Pakaskas, Palm Sugar Snacks


Palm leaves make for labor-intensive but free, beautiful, and 100% biodegradable packaging.

The woman said it was pakaskas, a snack made in nearby Isla Verde, the center of the center of global ocean biodiversity, the marine equivalent of the Amazon basin (she didn't tell me that, but wow!) with buri palm sugar .

I was fiending for some rice cakes to eat on the bus home and drawn to the pretty packaging, so I snapped a bunch up. I later discovered that every level held a layer of raw sugar and nothing more. Luckily, it was good enough to eat on its own.


She sells sweetness by the seashore.

If you're from the Philippines, you probably own a buri hat, mat, box or whatnot, as the palm tree (Corypha elata) produces an ultra-versatile weaving fiber. We really should use it more often for less tourist-type applications, but that's another story.

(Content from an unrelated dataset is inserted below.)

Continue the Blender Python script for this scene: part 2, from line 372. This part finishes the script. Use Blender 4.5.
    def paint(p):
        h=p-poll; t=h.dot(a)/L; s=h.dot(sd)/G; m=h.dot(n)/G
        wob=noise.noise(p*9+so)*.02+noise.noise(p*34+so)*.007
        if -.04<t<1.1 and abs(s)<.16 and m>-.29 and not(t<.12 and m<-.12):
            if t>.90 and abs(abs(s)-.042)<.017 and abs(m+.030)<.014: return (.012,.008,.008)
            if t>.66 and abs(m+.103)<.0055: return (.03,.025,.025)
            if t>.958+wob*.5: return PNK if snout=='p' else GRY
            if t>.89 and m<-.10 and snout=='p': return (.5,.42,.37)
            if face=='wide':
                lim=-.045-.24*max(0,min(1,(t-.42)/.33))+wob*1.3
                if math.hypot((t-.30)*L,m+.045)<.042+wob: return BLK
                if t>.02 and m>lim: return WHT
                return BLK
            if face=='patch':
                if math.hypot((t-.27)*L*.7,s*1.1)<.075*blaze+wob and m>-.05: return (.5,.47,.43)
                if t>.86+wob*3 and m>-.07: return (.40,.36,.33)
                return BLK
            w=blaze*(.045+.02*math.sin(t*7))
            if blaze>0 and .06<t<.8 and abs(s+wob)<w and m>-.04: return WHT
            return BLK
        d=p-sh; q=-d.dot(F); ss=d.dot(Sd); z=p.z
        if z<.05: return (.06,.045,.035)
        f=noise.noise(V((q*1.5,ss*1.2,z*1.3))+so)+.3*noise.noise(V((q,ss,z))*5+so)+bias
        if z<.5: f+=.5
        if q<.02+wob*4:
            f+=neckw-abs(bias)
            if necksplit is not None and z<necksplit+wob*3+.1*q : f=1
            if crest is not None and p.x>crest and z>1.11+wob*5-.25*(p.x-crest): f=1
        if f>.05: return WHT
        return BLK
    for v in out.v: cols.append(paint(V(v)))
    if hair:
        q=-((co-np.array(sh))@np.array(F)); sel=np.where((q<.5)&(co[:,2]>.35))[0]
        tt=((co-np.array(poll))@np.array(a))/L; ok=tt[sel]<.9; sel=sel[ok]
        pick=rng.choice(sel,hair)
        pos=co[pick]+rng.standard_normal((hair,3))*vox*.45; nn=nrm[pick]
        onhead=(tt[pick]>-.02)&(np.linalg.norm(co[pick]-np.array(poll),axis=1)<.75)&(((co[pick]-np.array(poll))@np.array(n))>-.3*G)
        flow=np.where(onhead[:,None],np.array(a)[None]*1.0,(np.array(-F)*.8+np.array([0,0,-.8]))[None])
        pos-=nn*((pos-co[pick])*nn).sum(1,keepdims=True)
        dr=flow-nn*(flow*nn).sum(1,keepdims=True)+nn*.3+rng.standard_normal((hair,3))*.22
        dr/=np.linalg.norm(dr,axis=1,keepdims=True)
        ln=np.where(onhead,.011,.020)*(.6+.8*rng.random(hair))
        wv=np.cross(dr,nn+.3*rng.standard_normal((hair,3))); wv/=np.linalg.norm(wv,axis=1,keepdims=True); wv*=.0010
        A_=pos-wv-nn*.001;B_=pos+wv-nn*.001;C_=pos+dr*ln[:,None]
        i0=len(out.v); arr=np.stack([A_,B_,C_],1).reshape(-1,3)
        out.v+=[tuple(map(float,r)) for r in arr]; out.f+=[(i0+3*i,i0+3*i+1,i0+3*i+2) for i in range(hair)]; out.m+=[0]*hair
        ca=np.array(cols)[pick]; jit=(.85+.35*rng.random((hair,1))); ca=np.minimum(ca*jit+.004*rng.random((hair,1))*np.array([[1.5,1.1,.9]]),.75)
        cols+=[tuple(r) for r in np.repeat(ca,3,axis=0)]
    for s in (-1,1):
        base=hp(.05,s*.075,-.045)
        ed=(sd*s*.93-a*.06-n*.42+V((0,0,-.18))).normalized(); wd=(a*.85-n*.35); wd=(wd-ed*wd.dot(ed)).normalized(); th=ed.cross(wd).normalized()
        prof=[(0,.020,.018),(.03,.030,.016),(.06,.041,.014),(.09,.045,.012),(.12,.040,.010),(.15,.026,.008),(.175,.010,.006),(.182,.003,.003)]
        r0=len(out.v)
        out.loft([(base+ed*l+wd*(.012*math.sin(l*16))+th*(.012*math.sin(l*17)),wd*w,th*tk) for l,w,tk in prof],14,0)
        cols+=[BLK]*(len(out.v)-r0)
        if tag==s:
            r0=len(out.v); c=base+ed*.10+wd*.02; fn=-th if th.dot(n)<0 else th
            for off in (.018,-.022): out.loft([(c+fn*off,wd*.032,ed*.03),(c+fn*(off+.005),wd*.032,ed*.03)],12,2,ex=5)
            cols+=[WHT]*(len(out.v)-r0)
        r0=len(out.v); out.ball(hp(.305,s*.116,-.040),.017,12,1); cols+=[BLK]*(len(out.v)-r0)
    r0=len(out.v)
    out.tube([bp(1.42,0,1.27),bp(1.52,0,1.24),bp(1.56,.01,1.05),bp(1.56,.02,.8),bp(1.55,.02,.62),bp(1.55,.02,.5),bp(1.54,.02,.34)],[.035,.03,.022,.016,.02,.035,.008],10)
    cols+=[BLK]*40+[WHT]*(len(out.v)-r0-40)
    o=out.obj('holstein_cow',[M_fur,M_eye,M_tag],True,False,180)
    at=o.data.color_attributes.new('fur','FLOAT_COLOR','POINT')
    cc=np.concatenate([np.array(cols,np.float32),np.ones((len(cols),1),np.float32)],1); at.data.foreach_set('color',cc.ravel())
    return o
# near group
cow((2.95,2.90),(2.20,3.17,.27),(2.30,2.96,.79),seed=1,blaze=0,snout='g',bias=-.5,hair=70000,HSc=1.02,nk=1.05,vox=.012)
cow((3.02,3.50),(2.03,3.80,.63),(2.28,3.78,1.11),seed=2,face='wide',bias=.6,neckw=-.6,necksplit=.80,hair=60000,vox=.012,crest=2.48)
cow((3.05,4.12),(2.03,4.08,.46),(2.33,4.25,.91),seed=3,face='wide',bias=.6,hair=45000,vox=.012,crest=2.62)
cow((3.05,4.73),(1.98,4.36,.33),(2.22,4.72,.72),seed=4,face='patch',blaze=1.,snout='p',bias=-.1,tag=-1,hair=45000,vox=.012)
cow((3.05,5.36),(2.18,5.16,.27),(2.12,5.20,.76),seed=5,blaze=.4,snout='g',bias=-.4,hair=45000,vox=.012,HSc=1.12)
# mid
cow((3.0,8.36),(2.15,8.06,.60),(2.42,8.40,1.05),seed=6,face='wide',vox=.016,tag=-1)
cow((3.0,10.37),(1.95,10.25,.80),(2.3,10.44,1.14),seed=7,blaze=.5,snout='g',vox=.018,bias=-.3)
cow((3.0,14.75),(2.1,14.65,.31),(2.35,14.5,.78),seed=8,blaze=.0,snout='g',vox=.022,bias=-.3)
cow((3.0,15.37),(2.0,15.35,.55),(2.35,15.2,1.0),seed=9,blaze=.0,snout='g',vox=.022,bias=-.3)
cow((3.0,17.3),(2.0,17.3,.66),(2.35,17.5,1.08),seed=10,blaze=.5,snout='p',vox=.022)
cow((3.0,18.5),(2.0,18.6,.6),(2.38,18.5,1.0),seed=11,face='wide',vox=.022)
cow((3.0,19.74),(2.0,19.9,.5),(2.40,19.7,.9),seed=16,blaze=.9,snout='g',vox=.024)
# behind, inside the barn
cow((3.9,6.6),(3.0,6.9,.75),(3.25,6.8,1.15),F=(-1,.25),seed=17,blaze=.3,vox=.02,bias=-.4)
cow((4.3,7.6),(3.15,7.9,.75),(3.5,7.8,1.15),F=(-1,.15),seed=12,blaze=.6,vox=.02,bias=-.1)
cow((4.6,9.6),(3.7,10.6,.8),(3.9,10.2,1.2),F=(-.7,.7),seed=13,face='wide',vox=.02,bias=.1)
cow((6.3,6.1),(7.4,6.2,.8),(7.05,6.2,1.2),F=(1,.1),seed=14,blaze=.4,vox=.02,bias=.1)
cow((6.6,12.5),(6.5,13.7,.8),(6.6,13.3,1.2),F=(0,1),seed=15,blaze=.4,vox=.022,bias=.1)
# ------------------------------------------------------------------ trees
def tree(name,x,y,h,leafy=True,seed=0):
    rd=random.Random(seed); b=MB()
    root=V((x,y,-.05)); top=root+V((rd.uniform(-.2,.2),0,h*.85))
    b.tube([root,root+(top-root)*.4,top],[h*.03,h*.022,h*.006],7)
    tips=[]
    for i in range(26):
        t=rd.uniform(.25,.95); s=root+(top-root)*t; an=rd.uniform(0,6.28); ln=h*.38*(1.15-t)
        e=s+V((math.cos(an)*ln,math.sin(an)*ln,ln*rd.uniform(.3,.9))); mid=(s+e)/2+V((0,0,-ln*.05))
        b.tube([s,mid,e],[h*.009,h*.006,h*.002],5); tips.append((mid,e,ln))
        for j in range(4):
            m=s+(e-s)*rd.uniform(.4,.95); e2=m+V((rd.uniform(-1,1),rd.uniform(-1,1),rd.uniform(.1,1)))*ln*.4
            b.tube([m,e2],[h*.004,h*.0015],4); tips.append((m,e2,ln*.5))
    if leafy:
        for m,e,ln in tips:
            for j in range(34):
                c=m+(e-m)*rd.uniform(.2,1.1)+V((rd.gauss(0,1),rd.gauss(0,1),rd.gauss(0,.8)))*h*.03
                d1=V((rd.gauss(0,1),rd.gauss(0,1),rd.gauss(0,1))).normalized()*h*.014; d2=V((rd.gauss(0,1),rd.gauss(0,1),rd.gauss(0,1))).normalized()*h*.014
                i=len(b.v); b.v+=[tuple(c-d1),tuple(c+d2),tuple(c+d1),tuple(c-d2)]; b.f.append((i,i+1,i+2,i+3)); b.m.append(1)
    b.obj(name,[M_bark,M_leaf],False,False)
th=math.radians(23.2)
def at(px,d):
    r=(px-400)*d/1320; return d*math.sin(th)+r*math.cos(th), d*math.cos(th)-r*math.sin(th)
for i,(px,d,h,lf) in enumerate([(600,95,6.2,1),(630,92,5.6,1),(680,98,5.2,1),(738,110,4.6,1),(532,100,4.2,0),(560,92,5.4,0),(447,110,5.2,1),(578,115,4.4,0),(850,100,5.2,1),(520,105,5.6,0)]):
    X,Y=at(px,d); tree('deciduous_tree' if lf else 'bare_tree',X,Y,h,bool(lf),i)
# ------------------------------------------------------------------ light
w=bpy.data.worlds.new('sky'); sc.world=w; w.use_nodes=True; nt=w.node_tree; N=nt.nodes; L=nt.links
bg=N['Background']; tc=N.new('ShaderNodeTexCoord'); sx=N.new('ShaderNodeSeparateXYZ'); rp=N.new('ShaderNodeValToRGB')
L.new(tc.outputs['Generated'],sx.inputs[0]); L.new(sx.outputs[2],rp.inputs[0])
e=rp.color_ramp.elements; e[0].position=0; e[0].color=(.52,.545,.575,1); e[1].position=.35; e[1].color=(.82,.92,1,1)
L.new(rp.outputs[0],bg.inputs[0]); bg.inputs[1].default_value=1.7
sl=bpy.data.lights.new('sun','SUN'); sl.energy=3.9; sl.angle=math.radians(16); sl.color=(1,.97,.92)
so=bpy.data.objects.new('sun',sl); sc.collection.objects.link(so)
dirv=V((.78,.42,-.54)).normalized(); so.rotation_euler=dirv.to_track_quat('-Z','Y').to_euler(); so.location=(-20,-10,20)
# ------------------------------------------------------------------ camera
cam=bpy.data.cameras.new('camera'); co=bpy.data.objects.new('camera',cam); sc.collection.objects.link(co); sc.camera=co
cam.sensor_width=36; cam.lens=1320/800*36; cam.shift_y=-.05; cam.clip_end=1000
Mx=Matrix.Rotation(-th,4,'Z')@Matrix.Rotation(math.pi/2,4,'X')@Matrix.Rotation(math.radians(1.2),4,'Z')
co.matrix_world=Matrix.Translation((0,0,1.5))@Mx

You've probably eaten buri sugar a few times also. However, I'm betting you've done so unknowingly. A lot of it is sold as panocha (or panutsa), which is the general word for the solidified half-orbs of raw sugar. The sweet juice from this large tree must be boiled for about a quarter of a day, set aside, and then poured into molds (usually hard coconut shells). In this case, they were small casitas of palm leaves.


I even took some to Germany for others to try!

Until quite recently, I thought that palm sugar (aside from coco sugar, which has the advantage of scale and extreme export attractiveness) had gone extinct in the Philippines. I was wrong, but it's no doubt highly endangered due to the garangutan sugarcane industry, which I assumed produced all the panocha in the country.

We need to re-diversify our local sources of sweetness, which have dwindled continuously since the Spanish sugarcane assault of the 1800s. Let's resurrect the various palm sugars, honey, root syrups, etc. Life would be so much more interesting (and biodiversity would be in a bit better position) if we utilized them and enjoyed their nuances.